So why is the Canadian market so slow to explode? Well, we are at the beginning of a movement; it’s as simple as that! Quite frankly, I see that this open window brings tremendous opportunity along with the challenges. Just as many European countries faced with challenges did decades ago, stakeholders of the Canadian pellet industry must now take action and work together. And by “working together,” we mean all together – raw material suppliers, pellet producers, equipment manufacturers, transport specialists, sellers, heating specialists and technicians, and obviously, our local politicians. Why? It is clear that in the context in which our governments advocate for reducing our dependence on fossil fuels, and to fight climate change, they must be informed and involved. This is especially true if we are talking about the development of our local economies. As we have seen in Europe, the wood pellet heating market can benefit from the implementation of carbon-reduction policies and from the setting of renewable energy targets.

Based on the experience and advice from experts in areas that have succeeded in developing local pellet heat markets, synergy between government and stakeholders combined with legislative and fiscal or financial support is the kick-start we need to make the difference. To increase the credibility of our industry and to ensure product quality, we also need a process of verification and certification. Ditto regarding the heating systems to assure ultra-low emission of fines with world-class emission and efficiency standards.

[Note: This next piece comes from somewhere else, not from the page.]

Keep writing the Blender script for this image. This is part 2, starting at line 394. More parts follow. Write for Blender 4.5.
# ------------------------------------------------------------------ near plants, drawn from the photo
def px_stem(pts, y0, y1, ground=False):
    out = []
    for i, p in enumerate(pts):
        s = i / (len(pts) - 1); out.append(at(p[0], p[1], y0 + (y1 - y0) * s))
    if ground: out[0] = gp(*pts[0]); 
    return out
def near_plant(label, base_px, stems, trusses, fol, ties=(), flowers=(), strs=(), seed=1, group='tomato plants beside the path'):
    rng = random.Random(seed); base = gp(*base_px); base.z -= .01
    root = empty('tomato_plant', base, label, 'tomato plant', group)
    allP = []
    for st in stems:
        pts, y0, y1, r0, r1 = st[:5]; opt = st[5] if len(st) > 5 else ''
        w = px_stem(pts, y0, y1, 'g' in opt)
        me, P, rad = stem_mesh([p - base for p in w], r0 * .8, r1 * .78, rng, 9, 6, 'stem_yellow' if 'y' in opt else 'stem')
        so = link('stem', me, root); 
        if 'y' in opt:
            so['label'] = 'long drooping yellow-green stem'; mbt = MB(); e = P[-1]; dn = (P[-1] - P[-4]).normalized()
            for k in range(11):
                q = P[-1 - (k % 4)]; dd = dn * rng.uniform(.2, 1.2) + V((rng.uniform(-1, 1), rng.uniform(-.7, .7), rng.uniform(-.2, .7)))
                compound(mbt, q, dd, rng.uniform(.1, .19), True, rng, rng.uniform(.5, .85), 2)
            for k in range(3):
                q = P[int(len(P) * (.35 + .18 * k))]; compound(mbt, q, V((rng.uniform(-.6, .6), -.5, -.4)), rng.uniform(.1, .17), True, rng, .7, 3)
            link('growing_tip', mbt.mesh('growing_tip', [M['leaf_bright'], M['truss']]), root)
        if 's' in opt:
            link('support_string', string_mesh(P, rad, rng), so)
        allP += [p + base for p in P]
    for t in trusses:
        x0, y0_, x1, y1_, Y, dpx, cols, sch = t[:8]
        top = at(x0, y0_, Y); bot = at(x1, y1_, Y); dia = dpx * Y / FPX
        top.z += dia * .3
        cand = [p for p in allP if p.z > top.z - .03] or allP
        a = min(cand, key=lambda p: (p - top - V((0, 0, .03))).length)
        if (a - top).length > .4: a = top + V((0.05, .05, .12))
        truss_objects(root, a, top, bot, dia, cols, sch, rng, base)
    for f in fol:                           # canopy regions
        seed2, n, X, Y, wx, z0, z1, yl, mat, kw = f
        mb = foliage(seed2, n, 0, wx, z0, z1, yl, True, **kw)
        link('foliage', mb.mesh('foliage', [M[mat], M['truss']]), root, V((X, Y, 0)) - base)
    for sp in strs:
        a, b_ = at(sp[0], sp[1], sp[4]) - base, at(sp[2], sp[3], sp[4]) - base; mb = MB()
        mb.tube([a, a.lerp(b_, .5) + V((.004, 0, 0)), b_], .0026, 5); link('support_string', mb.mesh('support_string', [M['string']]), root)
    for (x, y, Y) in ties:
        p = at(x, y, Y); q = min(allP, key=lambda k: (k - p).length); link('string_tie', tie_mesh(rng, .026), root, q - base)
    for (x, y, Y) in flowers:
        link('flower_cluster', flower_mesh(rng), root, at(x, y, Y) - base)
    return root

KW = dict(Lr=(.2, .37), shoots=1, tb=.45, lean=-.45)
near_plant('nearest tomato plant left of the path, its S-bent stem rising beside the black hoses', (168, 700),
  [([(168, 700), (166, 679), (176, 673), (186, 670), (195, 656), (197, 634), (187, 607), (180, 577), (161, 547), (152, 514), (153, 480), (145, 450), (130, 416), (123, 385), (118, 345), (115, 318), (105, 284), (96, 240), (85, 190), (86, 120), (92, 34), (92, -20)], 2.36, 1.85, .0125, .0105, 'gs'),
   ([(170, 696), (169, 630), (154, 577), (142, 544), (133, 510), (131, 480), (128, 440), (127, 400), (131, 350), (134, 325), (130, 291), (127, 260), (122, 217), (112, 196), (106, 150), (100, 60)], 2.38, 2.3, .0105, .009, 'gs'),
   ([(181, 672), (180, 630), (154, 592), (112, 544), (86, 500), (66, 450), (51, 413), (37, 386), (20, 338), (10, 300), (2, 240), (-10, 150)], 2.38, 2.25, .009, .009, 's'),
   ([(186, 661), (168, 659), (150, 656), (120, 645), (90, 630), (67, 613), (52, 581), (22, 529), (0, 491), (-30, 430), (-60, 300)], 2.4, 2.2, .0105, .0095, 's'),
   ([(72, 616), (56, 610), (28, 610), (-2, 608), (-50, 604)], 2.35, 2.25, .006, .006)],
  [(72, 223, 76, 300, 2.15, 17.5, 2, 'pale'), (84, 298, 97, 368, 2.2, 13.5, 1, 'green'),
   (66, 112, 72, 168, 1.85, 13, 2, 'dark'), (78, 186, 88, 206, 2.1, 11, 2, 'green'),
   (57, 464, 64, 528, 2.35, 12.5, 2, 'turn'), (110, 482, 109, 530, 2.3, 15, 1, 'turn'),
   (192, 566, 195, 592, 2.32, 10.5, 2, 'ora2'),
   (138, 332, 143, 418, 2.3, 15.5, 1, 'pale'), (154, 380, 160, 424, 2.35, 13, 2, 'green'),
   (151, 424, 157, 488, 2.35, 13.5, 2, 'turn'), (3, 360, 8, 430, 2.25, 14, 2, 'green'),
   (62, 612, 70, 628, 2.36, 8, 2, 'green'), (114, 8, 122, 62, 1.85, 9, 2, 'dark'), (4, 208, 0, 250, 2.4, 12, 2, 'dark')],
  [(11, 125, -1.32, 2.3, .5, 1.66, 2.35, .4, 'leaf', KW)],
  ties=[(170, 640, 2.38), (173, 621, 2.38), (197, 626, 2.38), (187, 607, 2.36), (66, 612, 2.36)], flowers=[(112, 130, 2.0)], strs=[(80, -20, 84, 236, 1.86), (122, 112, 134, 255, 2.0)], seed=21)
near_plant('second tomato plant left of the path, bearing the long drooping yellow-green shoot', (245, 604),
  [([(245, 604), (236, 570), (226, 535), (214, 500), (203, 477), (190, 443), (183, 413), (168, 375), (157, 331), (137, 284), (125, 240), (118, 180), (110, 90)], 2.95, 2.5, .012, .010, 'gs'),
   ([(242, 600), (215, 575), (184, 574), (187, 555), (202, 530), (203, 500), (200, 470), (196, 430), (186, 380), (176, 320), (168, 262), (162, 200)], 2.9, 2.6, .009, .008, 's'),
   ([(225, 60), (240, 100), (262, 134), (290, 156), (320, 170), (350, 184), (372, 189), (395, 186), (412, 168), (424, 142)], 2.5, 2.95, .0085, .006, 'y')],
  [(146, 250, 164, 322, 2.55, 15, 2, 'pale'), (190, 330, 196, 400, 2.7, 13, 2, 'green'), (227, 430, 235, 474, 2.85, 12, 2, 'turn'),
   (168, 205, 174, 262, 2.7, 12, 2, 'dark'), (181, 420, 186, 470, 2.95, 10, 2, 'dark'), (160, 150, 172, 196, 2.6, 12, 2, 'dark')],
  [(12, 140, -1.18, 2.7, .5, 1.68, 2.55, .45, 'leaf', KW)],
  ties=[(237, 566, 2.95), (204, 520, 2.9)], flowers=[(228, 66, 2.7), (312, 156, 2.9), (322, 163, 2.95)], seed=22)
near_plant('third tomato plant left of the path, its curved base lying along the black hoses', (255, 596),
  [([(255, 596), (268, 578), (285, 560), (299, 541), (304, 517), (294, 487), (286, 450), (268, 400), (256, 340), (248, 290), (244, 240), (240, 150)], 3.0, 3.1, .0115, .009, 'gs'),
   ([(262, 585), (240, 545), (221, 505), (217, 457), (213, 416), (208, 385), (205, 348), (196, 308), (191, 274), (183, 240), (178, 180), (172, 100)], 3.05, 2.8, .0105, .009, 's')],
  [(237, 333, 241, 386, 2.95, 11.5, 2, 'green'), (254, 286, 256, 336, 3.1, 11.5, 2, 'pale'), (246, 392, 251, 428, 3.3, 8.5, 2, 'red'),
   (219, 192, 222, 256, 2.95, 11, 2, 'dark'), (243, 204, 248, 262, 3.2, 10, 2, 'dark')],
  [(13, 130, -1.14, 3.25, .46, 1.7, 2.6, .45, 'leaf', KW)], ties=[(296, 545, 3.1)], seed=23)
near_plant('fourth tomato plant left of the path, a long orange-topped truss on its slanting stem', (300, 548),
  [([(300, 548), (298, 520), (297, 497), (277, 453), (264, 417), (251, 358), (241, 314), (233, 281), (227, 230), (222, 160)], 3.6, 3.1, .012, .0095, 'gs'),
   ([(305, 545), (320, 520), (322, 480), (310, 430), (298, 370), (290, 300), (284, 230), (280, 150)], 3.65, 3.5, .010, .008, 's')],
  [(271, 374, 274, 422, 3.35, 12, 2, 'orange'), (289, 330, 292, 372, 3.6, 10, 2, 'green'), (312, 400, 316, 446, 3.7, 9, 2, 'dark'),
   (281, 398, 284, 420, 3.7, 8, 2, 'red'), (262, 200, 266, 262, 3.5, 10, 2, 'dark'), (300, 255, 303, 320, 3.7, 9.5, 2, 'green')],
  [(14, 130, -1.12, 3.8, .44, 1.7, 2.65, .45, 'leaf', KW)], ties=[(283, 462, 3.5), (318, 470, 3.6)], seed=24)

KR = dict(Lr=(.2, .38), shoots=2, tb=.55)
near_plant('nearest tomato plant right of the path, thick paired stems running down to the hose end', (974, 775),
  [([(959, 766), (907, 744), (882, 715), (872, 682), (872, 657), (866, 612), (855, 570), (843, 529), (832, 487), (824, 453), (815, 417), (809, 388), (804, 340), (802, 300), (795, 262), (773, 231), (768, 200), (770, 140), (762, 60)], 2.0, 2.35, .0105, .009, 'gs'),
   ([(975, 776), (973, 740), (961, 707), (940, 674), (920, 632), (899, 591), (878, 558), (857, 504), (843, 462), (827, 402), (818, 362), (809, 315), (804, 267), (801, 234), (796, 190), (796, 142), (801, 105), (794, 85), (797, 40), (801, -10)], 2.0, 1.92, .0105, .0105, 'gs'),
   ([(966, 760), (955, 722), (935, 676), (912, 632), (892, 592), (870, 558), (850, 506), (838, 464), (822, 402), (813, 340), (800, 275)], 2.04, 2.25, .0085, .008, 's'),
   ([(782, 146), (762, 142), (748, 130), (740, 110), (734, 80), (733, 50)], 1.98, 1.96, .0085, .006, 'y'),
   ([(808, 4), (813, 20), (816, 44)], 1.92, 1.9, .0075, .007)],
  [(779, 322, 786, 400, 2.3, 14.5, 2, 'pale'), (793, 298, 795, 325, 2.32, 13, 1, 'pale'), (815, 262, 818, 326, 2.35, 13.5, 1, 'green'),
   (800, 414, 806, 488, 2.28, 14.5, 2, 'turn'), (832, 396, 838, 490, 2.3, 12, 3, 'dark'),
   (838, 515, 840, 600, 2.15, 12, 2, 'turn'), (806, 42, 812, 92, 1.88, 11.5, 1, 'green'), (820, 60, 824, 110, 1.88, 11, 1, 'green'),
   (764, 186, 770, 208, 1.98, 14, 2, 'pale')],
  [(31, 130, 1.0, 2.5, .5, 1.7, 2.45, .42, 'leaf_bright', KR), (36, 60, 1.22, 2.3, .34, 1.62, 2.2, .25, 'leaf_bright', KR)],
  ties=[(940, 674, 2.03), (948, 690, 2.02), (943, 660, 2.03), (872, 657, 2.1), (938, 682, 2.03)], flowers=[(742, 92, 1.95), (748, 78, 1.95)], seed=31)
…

Our mission is to spread the message that wood pellet heating is an environmentally friendly option: socially acceptable, and most importantly, very economical. With an efficient promotion and a great product to deliver to the customers, we should see results. The 3% target is realistic, and WPAC will be a partner to help you along the way.


Pierre-Olivier Morency is the director, market access and promotion, of the Wood Pellet Association of Canada. He encourages all those who want to support and benefit from the growth of the Canadian wood pellet industry to join. He can be reached at pierre-olivier@pellet.org.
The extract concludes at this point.